Европа, которую увидел Герцен, оказалась не только миром торжествующего мещанства – но и миром, в котором он не увидел никакого другого имеющего шансы осуществиться идеала, кроме мещанского. Работник, восстающий против существующего порядка, в конце концов предстал ему как мечтающий стать тем же самым буржуа – их спор оказался не спором о желаемом, а лишь раздором между теми, кто уже обладает и не желает уступать своего положения, и теми, кто не обладает, но надеется обладать. Впрочем, в своих оценках Герцен был непостоянен – то он готов был разглядеть обещание иного, лучшего в европейской жизни, то вновь склонялся к пессимизму, из общего приговора он с охотой исключал Италию, делал многочисленные оговорки об Англии, так что оставались, по существу, под именем «Европы» Франция и Германия, а учитывая, что немецкой жизни Герцен не знал и не любил, для него, не составлявшего здесь исключения, «Европа» оказывалась практически синонимичной Франции.

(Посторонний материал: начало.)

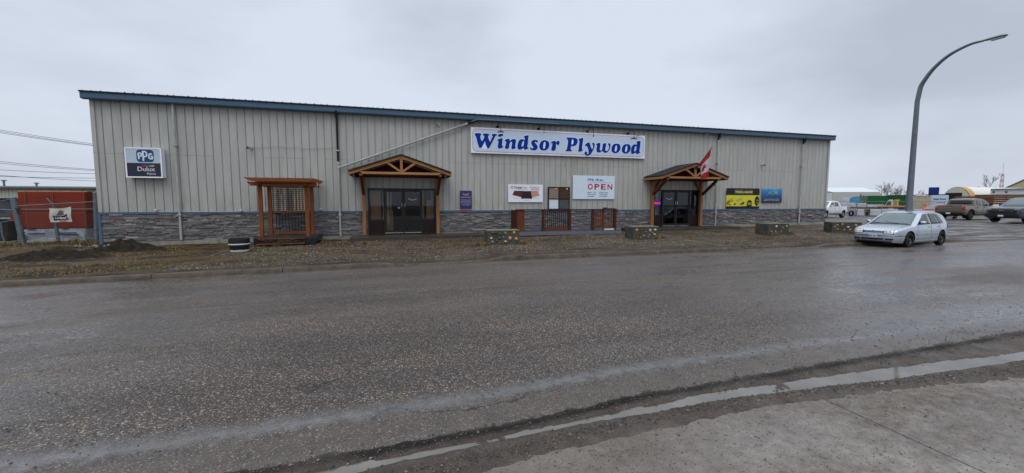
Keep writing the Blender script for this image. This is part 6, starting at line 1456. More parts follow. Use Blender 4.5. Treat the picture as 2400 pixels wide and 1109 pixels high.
# --- bare trees
BARK = mat('bare_bark', (.11, .085, .08), .9)
def bare_tree(px, d, h, label, seed, name='bare_tree', spread=.5, grp='bare trees beyond the yard'):
    r = random.Random(seed); b = fp(px, 480, d); base = Vector((b.x, b.y, GZ - .1)); t = empty(name, label, 'tree', grp)
    g = MB(); tip = base + Vector((r.uniform(-.3, .3), 0, h)); g.tube([base, base.lerp(tip, .5), tip], [.12, .08, .03], 5); g.build('trunk', BARK, t)
    g = MB()
    def br(p, dr, l, n):
        e_ = p + dr * l; g.tube([p, e_], [.035 * l * .5 + .012, .012], 3, cap=False)
        if n: 
            for _ in range(4): br(p.lerp(e_, r.uniform(.3, 1)), (dr + Vector((r.uniform(-1, 1), r.uniform(-1, 1), r.uniform(-.2, .9))) * .6).normalized(), l * .6, n - 1)
    for i in range(9):
        q = base.lerp(tip, r.uniform(.3, .95)); br(q, Vector((r.uniform(-1, 1) * spread * 2, r.uniform(-1, 1), r.uniform(.5, 1.3))).normalized(), h * .3, 2)
    g.build('crown', BARK, t, fix=False); return settle(t)
for i, (px, h, lb) in enumerate(((2064, 8.2, 'bare tree touching the right end of the pale steel shed'), (2071, 8.6, 'tallest bare tree beside the right end of the pale steel shed'), (2079, 8.1, 'bare tree third from the pale steel shed, above the green container'), (2086, 8.4, 'bare tree fourth from the pale steel shed'), (2094, 7.2, 'lower bare tree above the middle of the green containers'), (2102, 7.6, 'bare tree just left of a gap before the lamp post'), (2108, 7.8, 'bare tree nearest the lamp post on its left side'), (2116, 6.6, 'small bare tree half behind the lamp post'), (2148, 5.9, 'very low bare tree above the beige container'), (2160, 5.8, 'low bare tree just left of the blue box'))):
    bare_tree(px, 190 + 4 * (i % 3), h * 1.0, lb, i + 40)
bare_tree(2316, 150, 9.6, 'lone dark bare tree top rising behind the white hooped shelter', 77, spread=.08)
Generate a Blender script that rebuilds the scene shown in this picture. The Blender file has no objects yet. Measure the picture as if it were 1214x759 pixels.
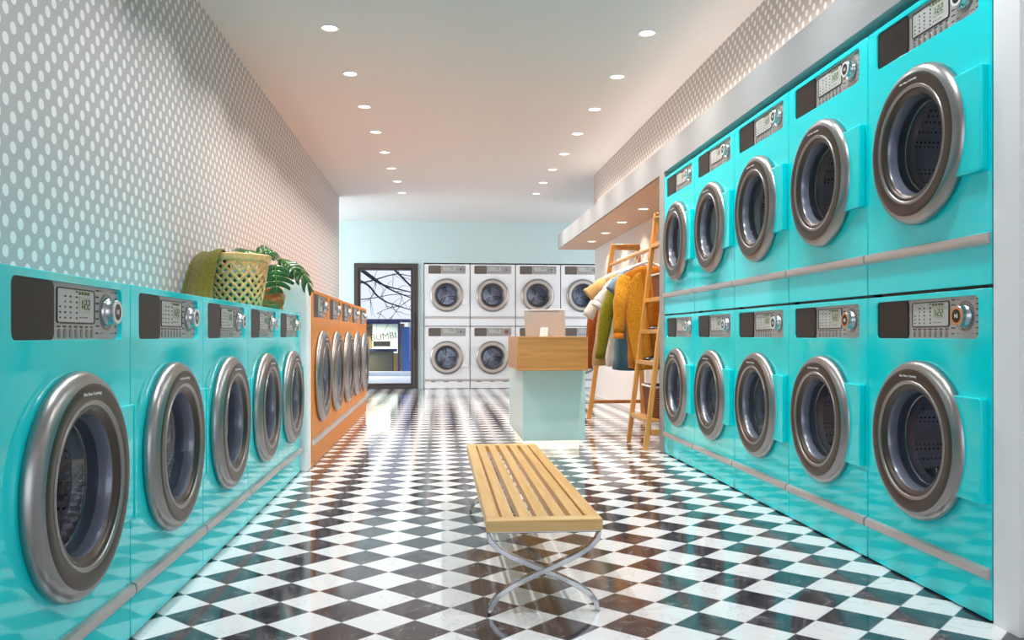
import bpy, bmesh, math, random
from mathutils import Vector, Matrix
from mathutils.geometry import tessellate_polygon
random.seed(7)
PI = math.pi
sc = bpy.context.scene
COL = sc.collection

# ------------------------------------------------------------------ camera
YAW = math.atan(0.087)
cam_d = bpy.data.cameras.new('camera'); cam = bpy.data.objects.new('camera', cam_d); COL.objects.link(cam)
cam.location = (0, 0, 0.844); cam.rotation_euler = (PI/2, 0, -YAW)
cam_d.sensor_width = 36; cam_d.lens = 36*1000/1214; cam_d.shift_y = 18.5/1214; cam_d.clip_start = 0.05
sc.camera = cam
# ------------------------------------------------------------------ view / world
vs = sc.view_settings
vs.view_transform = 'Standard'; vs.look = 'None'; vs.gamma = 1.0; vs.use_curve_mapping = False
vs.exposure = 0.27
w = bpy.data.worlds.new('world'); sc.world = w; w.use_nodes = True
bg = w.node_tree.nodes['Background']; bg.inputs[0].default_value = (0.80, 0.835, 0.96, 1); bg.inputs[1].default_value = 1.03

def area(name, loc, rot, sx, sy, power, col, shape='RECTANGLE', spread=PI):
    d = bpy.data.lights.new(name, 'AREA'); d.shape = shape; d.size = sx
    if shape in ('RECTANGLE', 'ELLIPSE'): d.size_y = sy
    d.energy = power; d.color = col; d.spread = spread
    o = bpy.data.objects.new(name, d); o.location = loc; o.rotation_euler = rot; COL.objects.link(o); return o
DOWN_W = 8.5      # ceiling downlights, each
ALC_W = 2.4        # alcove downlights, each
SHOP_W = 110.0
# added fill lamp behind the camera, for assumed daylight from an unseen opening
area('assumed_daylight_fill', (0.3, -2.6, 1.4), (PI/2, 0, 0), 3.0, 2.2, 24, (0.86, 0.94, 1.0))
# light strip on the ledge above the dryers
area('cove_light', (1.685, 3.2, 2.235), (0, PI*1.13, 0), 0.05, 12.0, 14, (1.0, 0.85, 0.76))
# added fill lamps at both sides, brightening the wider back part of the shop
area('back_side_fill', (-3.05, 12.2, 1.4), (PI/2, 0, -PI/2), 1.8, 1.8, 68, (0.90, 0.96, 1.0))
area('back_side_fill', (3.35, 11.9, 1.4), (PI/2, 0, PI/2), 2.2, 1.8, 25, (0.95, 0.97, 1.0))

# ------------------------------------------------------------------ materials
def newmat(name):
    m = bpy.data.materials.new(name); m.use_nodes = True
    return m, m.node_tree, m.node_tree.nodes['Principled BSDF']
def P(name, col, rough=0.5, metal=0.0, coat=0.0, coat_r=0.05, coat_ior=1.5, spec=0.5, emit=None, es=1.0, bump=0.0, bscale=60, var=0.0, vscale=8, sheen=0, stretch=None):
    m, nt, b = newmat(name)
    b.inputs['Base Color'].default_value = (*col, 1); b.inputs['Roughness'].default_value = rough
    b.inputs['Metallic'].default_value = metal; b.inputs['Specular IOR Level'].default_value = spec
    b.inputs['Coat Weight'].default_value = coat; b.inputs['Coat Roughness'].default_value = coat_r
    b.inputs['Coat IOR'].default_value = coat_ior
    if sheen: b.inputs['Sheen Weight'].default_value = sheen
    if emit: b.inputs['Emission Color'].default_value = (*emit, 1); b.inputs['Emission Strength'].default_value = es
    N, L = nt.nodes.new, nt.links.new
    tc = N('ShaderNodeTexCoord'); mp = N('ShaderNodeMapping'); L(tc.outputs['Object'], mp.inputs[0])
    if stretch: mp.inputs['Scale'].default_value = stretch
    n = N('ShaderNodeTexNoise'); n.inputs['Scale'].default_value = vscale; n.inputs['Detail'].default_value = 4; L(mp.outputs[0], n.inputs['Vector'])
    if var:
        r = N('ShaderNodeMapRange'); r.inputs[1].default_value = 0.3; r.inputs[2].default_value = 0.7; r.inputs[3].default_value = 1-var; r.inputs[4].default_value = 1+var
        L(n.outputs[0], r.inputs[0])
        mx = N('ShaderNodeVectorMath'); mx.operation = 'SCALE'; mx.inputs[0].default_value = col; L(r.outputs[0], mx.inputs['Scale']); L(mx.outputs[0], b.inputs['Base Color'])
    if bump:
        n2 = N('ShaderNodeTexNoise'); n2.inputs['Scale'].default_value = bscale; n2.inputs['Detail'].default_value = 3; L(mp.outputs[0], n2.inputs['Vector'])
        bp = N('ShaderNodeBump'); bp.inputs['Strength'].default_value = bump; bp.inputs['Distance'].default_value = 0.01; L(n2.outputs[0], bp.inputs['Height']); L(bp.outputs[0], b.inputs['Normal'])
    return m
def wood(name, c1, c2, rough=0.35, axis='Y', scale=1.0, coat=0.2):
    m, nt, b = newmat(name); N, L = nt.nodes.new, nt.links.new
    tc = N('ShaderNodeTexCoord'); mp = N('ShaderNodeMapping'); L(tc.outputs['Object'], mp.inputs[0])
    s = [30*scale]*3; s['XYZ'.index(axis)] = 1.6*scale; mp.inputs['Scale'].default_value = s
    n = N('ShaderNodeTexNoise'); n.inputs['Scale'].default_value = 1.6; n.inputs['Detail'].default_value = 6; n.inputs['Distortion'].default_value = 0.6; L(mp.outputs[0], n.inputs['Vector'])
    r = N('ShaderNodeValToRGB'); r.color_ramp.elements[0].position = 0.32; r.color_ramp.elements[1].position = 0.68
    r.color_ramp.elements[0].color = (*c1, 1); r.color_ramp.elements[1].color = (*c2, 1)
    L(n.outputs[0], r.inputs[0]); L(r.outputs[0], b.inputs['Base Color'])
    b.inputs['Roughness'].default_value = rough; b.inputs['Coat Weight'].default_value = coat; b.inputs['Coat Roughness'].default_value = 0.15
    bp = N('ShaderNodeBump'); bp.inputs['Strength'].default_value = 0.08; bp.inputs['Distance'].default_value = 0.003; L(n.outputs[0], bp.inputs['Height']); L(bp.outputs[0], b.inputs['Normal'])
    return m
def weave(name, c1, c2, sx=120, sz=90, rough=0.7, bump=0.6):
    """woven cane: alternating strands"""
    m, nt, b = newmat(name); N, L = nt.nodes.new, nt.links.new
    tc = N('ShaderNodeTexCoord'); 
    w1 = N('ShaderNodeTexWave'); w1.bands_direction = 'Z'; w1.inputs['Scale'].default_value = sz/6.28*1.0; w1.inputs['Distortion'].default_value = 1.2; L(tc.outputs['Object'], w1.inputs[0])
    w2 = N('ShaderNodeTexWave'); w2.bands_direction = 'DIAGONAL'; w2.inputs['Scale'].default_value = sx/6.28; w2.inputs['Distortion'].default_value = 1.0; L(tc.outputs['Object'], w2.inputs[0])
    mu = N('ShaderNodeMath'); mu.operation = 'MULTIPLY'; L(w1.outputs['Fac'], mu.inputs[0]); L(w2.outputs['Fac'], mu.inputs[1])
    r = N('ShaderNodeValToRGB'); r.color_ramp.elements[0].color = (*c1, 1); r.color_ramp.elements[1].color = (*c2, 1); r.color_ramp.elements[1].position = 0.6
    L(mu.outputs[0], r.inputs[0]); L(r.outputs[0], b.inputs['Base Color']); b.inputs['Roughness'].default_value = rough
    bp = N('ShaderNodeBump'); bp.inputs['Strength'].default_value = bump; bp.inputs['Distance'].default_value = 0.005; L(mu.outputs[0], bp.inputs['Height']); L(bp.outputs[0], b.inputs['Normal'])
    return m
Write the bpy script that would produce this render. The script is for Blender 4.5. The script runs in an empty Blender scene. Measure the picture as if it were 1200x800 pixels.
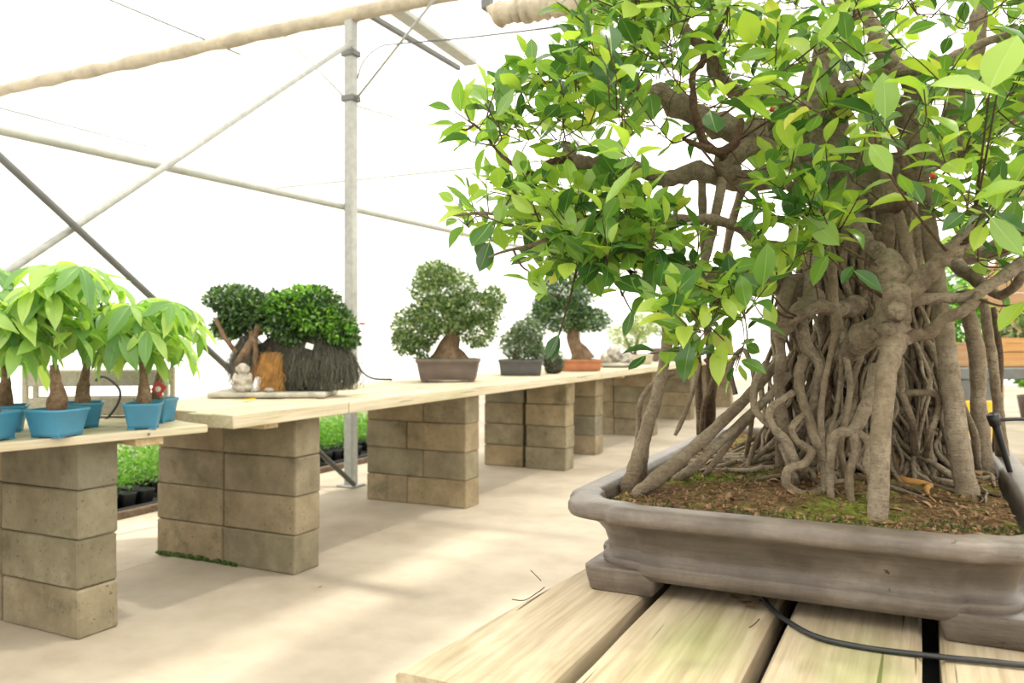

Здесь вновь необходимо напомнить, что Герцен был и оставался русским барином – независимо от своих сознательных взглядов, он впитал все привычки московского быта. Одна даже форма его эмигрантской публицистики несет явные следы своего происхождения: он любил обращать свои передовые статьи и размышления в «письма» – «письма к противнику», «письма к будущему другу», «письма к старому товарищу», многочисленные публичные письма к государю императору Александру Николаевичу. Константин Леонтьев, в советской историографии традиционно (и нельзя сказать, чтобы не заслуженно) носивший имя реакционера, закономерно симпатизировал публицистике Герцена – крайности сходились в том, что одинаково отвергали существующий порядок вещей и то ближайшее будущее, которое он обещает. Герцен надеялся убежать от него в «другое будущее», оттого неизменно и настойчиво подчеркивая непредопределенность истории, не жесткую детерминированность ее путей, зависящих от человеческого решения, консерватор надеялся замедлить ход событий, реакционер – повернуть историю вспять в конце концов для того, чтобы найти там другое начало.